El ruido ambiental es una modalidad de contaminación muy perniciosa, porque está ahí, machacando continuamente, abrasando sin compasión, pero sin dejar rastro. Es algo parecido al arsénico, la modalidad de envenenamiento más limpia y más sofisticada, porque mata sin que queden señales ni residuos. Matar con arsénico es delito, pero matar con ruido es de una impunidad absoluta. Cualquiera --usted, yo misma-- somos susceptibles de ser unos asesinos en potencia, porque la raya que separa el bien del mal en cuestión de ruido se llama educación, esa actitud urbana que se puede practicar al punto de la mañana pasando con delicadeza las cuerdas de un tendedor que chirría o, de madrugada, bajando las persianas.

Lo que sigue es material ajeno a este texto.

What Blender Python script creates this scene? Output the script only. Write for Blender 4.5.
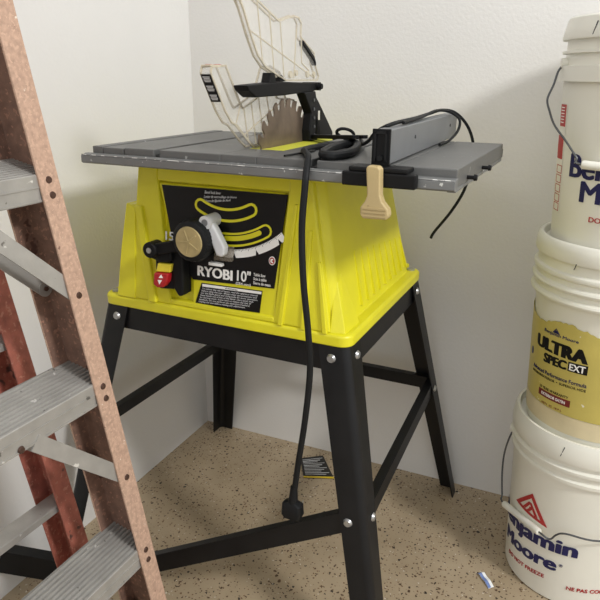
import bpy, bmesh, math, random
from mathutils import Vector, Matrix, Euler
random.seed(7)
for o in list(bpy.data.objects): bpy.data.objects.remove(o)
scn = bpy.context.scene
COL = scn.collection
PI = math.pi

# ------------------------------------------------------------------ camera
CAM = Vector((0.9867, -1.4887, 1.0279)); YAW, PITCH, ROLL, FPX = 0.4233, 0.3393, 0.0068, 634.94
cd = bpy.data.cameras.new('camera'); cam = bpy.data.objects.new('camera', cd); COL.objects.link(cam)
F = Vector((-math.sin(YAW)*math.cos(PITCH), math.cos(YAW)*math.cos(PITCH), -math.sin(PITCH)))
R = Vector((math.cos(YAW), math.sin(YAW), 0)); U = R.cross(F)
R2 = math.cos(ROLL)*R + math.sin(ROLL)*U; U2 = -math.sin(ROLL)*R + math.cos(ROLL)*U
cam.matrix_world = Matrix(((R2.x, U2.x, -F.x, CAM.x), (R2.y, U2.y, -F.y, CAM.y), (R2.z, U2.z, -F.z, CAM.z), (0, 0, 0, 1)))
cd.sensor_width = 36; cd.sensor_fit = 'HORIZONTAL'; cd.lens = 36*FPX/600; cd.clip_start = 0.02
scn.camera = cam

# ------------------------------------------------------------------ world, lights, exposure
w = bpy.data.worlds.new('world'); scn.world = w; w.use_nodes = True
bg = w.node_tree.nodes['Background']; bg.inputs[0].default_value = (0.95, 0.975, 1.0, 1); bg.inputs[1].default_value = 0.90
def area(name, loc, target, sx, sy, power, col):
    l = bpy.data.lights.new(name, 'AREA'); l.shape = 'RECTANGLE'; l.size = sx; l.size_y = sy; l.energy = power; l.color = col
    o = bpy.data.objects.new(name, l); COL.objects.link(o); o.location = loc
    o.rotation_euler = (Vector(target)-Vector(loc)).to_track_quat('-Z', 'Y').to_euler(); return o
area('ceiling_or_fill_light', (2.95, -1.45, 2.60), (0.5, -0.3, 0.6), 0.38, 0.38, 58, (1.0, 0.99, 0.98))  # main ceiling lamp
area('ceiling_or_fill_light', (0.4, -3.2, 2.6), (0.5, -0.5, 0.4), 1.2, 0.5, 10, (1.0, 0.98, 0.95))  # added fill light from the front, not a lamp of the room
scn.view_settings.view_transform = 'Standard'; scn.view_settings.look = 'None'
scn.view_settings.gamma = 1; scn.view_settings.use_curve_mapping = False; scn.view_settings.exposure = 0.0

# ------------------------------------------------------------------ materials
def srgb(r, g, b):
    f = lambda c: (c/255/12.92) if c/255 <= .04045 else ((c/255+.055)/1.055)**2.4
    return (f(r), f(g), f(b), 1)
def mat(name, col, rough=.5, metal=0, var=.06, vscale=30, bump=0, bscale=200, spec=.5, spots=None):
    """plain procedural material: colour varied by noise, optional bump, optional paint spots (col, scale, threshold)"""
    m = bpy.data.materials.new(name); m.use_nodes = True; nt = m.node_tree; N = nt.nodes; L = nt.links
    b = N['Principled BSDF']; b.inputs['Roughness'].default_value = rough; b.inputs['Metallic'].default_value = metal
    b.inputs['Specular IOR Level'].default_value = spec
    tc = N.new('ShaderNodeTexCoord')
    n = N.new('ShaderNodeTexNoise'); n.inputs['Scale'].default_value = vscale; n.inputs['Detail'].default_value = 4
    L.new(tc.outputs['Object'], n.inputs['Vector'])
    r = N.new('ShaderNodeValToRGB'); c = col
    r.color_ramp.elements[0].position = .3; r.color_ramp.elements[1].position = .7
    r.color_ramp.elements[0].color = (c[0]*(1-var), c[1]*(1-var), c[2]*(1-var), 1)
    r.color_ramp.elements[1].color = (min(1, c[0]*(1+var)), min(1, c[1]*(1+var)), min(1, c[2]*(1+var)), 1)
    L.new(n.outputs['Fac'], r.inputs[0]); out = r.outputs[0]
    for sp in (spots or []):
        scol, ssc, th = sp
        n2 = N.new('ShaderNodeTexNoise'); n2.inputs['Scale'].default_value = ssc; n2.inputs['Detail'].default_value = 3
        L.new(tc.outputs['Object'], n2.inputs['Vector'])
        r2 = N.new('ShaderNodeValToRGB'); r2.color_ramp.elements[0].position = th; r2.color_ramp.elements[1].position = th+.03
        r2.color_ramp.elements[0].color = (0, 0, 0, 1); r2.color_ramp.elements[1].color = (1, 1, 1, 1)
        L.new(n2.outputs['Fac'], r2.inputs[0])
        mx = N.new('ShaderNodeMixRGB'); L.new(r2.outputs[0], mx.inputs[0]); L.new(out, mx.inputs[1]); mx.inputs[2].default_value = scol
        out = mx.outputs[0]
    L.new(out, b.inputs['Base Color'])
    if bump:
        n3 = N.new('ShaderNodeTexNoise'); n3.inputs['Scale'].default_value = bscale; n3.inputs['Detail'].default_value = 3
        L.new(tc.outputs['Object'], n3.inputs['Vector'])
        bp = N.new('ShaderNodeBump'); bp.inputs['Strength'].default_value = bump; bp.inputs['Distance'].default_value = .002
        L.new(n3.outputs['Fac'], bp.inputs['Height']); L.new(bp.outputs[0], b.inputs['Normal'])
    return m
def floor_mat():
    m = bpy.data.materials.new('speckled_epoxy'); m.use_nodes = True; nt = m.node_tree; N = nt.nodes; L = nt.links
    b = N['Principled BSDF']; b.inputs['Roughness'].default_value = .42
    tc = N.new('ShaderNodeTexCoord')
    n = N.new('ShaderNodeTexNoise'); n.inputs['Scale'].default_value = 9; n.inputs['Detail'].default_value = 6
    L.new(tc.outputs['Object'], n.inputs['Vector'])
    r = N.new('ShaderNodeValToRGB'); r.color_ramp.elements[0].position = .3; r.color_ramp.elements[1].position = .75
    r.color_ramp.elements[0].color = srgb(164, 146, 119); r.color_ramp.elements[1].color = srgb(181, 163, 136)
    L.new(n.outputs['Fac'], r.inputs[0]); out = r.outputs[0]
    # painted flakes of three kinds: irregular voronoi blobs
    for (sc, thr, keep, cola, colb) in ((140, .22, .50, srgb(70, 52, 36), srgb(120, 88, 58)), (88, .20, .34, srgb(34, 28, 24), srgb(92, 66, 44)), (130, .15, .09, srgb(226, 220, 206), srgb(205, 196, 178))):
        nz = N.new('ShaderNodeTexNoise'); nz.inputs['Scale'].default_value = sc*1.6; L.new(tc.outputs['Object'], nz.inputs['Vector'])
        sub = N.new('ShaderNodeVectorMath'); sub.operation = 'SUBTRACT'; L.new(nz.outputs['Color'], sub.inputs[0]); sub.inputs[1].default_value = (.5, .5, .5)
        scl = N.new('ShaderNodeVectorMath'); scl.operation = 'SCALE'; L.new(sub.outputs[0], scl.inputs[0]); scl.inputs['Scale'].default_value = .9/sc
        add = N.new('ShaderNodeVectorMath'); add.operation = 'ADD'; L.new(tc.outputs['Object'], add.inputs[0]); L.new(scl.outputs[0], add.inputs[1])
        v = N.new('ShaderNodeTexVoronoi'); v.voronoi_dimensions = '2D'; v.inputs['Scale'].default_value = sc; L.new(add.outputs[0], v.inputs['Vector'])
        sep = N.new('ShaderNodeSeparateColor'); L.new(v.outputs['Color'], sep.inputs[0])
        # flake radius varies by cell
        th = N.new('ShaderNodeMath'); th.operation = 'MULTIPLY'; L.new(sep.outputs[1], th.inputs[0]); th.inputs[1].default_value = thr*1.4
        a = N.new('ShaderNodeMath'); a.operation = 'LESS_THAN'; L.new(v.outputs['Distance'], a.inputs[0]); L.new(th.outputs[0], a.inputs[1])
        k = N.new('ShaderNodeMath'); k.operation = 'LESS_THAN'; L.new(sep.outputs[0], k.inputs[0]); k.inputs[1].default_value = keep
        mul = N.new('ShaderNodeMath'); mul.operation = 'MULTIPLY'; L.new(a.outputs[0], mul.inputs[0]); L.new(k.outputs[0], mul.inputs[1])
        cm = N.new('ShaderNodeMixRGB'); L.new(sep.outputs[2], cm.inputs[0]); cm.inputs[1].default_value = cola; cm.inputs[2].default_value = colb
        mx = N.new('ShaderNodeMixRGB'); L.new(mul.outputs[0], mx.inputs[0]); L.new(out, mx.inputs[1]); L.new(cm.outputs[0], mx.inputs[2]); out = mx.outputs[0]
    L.new(out, b.inputs['Base Color'])
    return m
def clear_mat(name, col, fac, rough=.15):
    m = bpy.data.materials.new(name); m.use_nodes = True; nt = m.node_tree; N = nt.nodes; L = nt.links
    b = N['Principled BSDF']; b.inputs['Base Color'].default_value = col; b.inputs['Roughness'].default_value = rough
    t = N.new('ShaderNodeBsdfTransparent'); mx = N.new('ShaderNodeMixShader')
    tc = N.new('ShaderNodeTexCoord'); n = N.new('ShaderNodeTexNoise'); n.inputs['Scale'].default_value = 60; L.new(tc.outputs['Object'], n.inputs['Vector'])
    mr = N.new('ShaderNodeMapRange'); mr.inputs['To Min'].default_value = fac*.6; mr.inputs['To Max'].default_value = min(1, fac*1.4)
    L.new(n.outputs['Fac'], mr.inputs['Value']); L.new(mr.outputs[0], mx.inputs[0])
    L.new(t.outputs[0], mx.inputs[1]); L.new(b.outputs[0], mx.inputs[2]); L.new(mx.outputs[0], N['Material Output'].inputs['Surface'])
    return m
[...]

Si valoráramos a peso la normativa que existe sobre el ruido se podría pensar que el derecho de los ciudadanos está perfectamente legitimado. Pero es mentira. Hay mucha normativa al respecto que es sólo paja legislativa, porque el ruido no lo producen exclusivamente los disco bares y quienes se van de juerga las madrugadas de fin de semana. La máxima expresión del ruido se manifiesta también en los autobuses interurbanos, con esos viajeros vociferantes que se pelean con los altavoces de la TV para hacerse oír a través de sus móviles. Por no hablar de esas tiendas sin puertas que escupen decibelios sin piedad. ¿Y qué decir del colmo de la horterada, esos coches maqueados y sus tubarros? Si la normativa tuviera lo que hay que tener, bastaría con que los ciudadanos tomaran nota de las matrículas. Más que nada porque la Policía Ambiental parece que no llega a todo.